Os analistas ouvidos na pesquisa Focus esperam uma queda do déficit nominal de 9% do PIB em 2017 para 6% do PIB em 2020. Boa parte disso é em razão da expectativa de redução da Selic pelo BC, uma vez que o déficit nominal reflete as despesas com juros da dívida e também o resultado primário, ou seja, o que o governo consegue poupar antes de pagar juros. O banco Safra, por exemplo, estima que a dívida bruta brasileira saltará de 73,8% do PIB em 2016 para 79,7% do PIB em 2017. Em 2013, estava em 51,7%. Já o banco Société Générale, num cenário base de crescimento econômico moderado e de inflação e juros baixos, estima que a dívida bruta atingirá 104% do PIB em 2024. Mas os analistas do banco francês alertam: se o governo brasileiro fracassar em controlar a situação fiscal no médio prazo, esse porcentual baterá em 152% do PIB em 2030.
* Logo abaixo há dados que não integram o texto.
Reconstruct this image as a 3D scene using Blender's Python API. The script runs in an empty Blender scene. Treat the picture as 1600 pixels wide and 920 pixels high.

Com essa trajetória da dívida bruta, é possível prever que a inflação caminhará para 4,5% de forma sustentável nos próximos quatro anos e que haverá espaço para um corte agressivo da Selic até o fim de 2017? Todavia, apenas se o Congresso aprovar a PEC dos gastos com um prazo de vigência de 20 anos e, além disso, uma reforma da Previdência mais ampla (idade mínima de 65 anos, unificação dos sistemas público e privado e desvinculação dos benefícios do salário mínimo), o otimismo hoje faz sentido. Mas em 2012, quando as projeções para 2016 entraram na pesquisa Focus, os analistas chegaram a prever crescimento acima de 4% do PIB e inflação de 4,5% para este ano – mais longe do que se caminha a realidade impossível!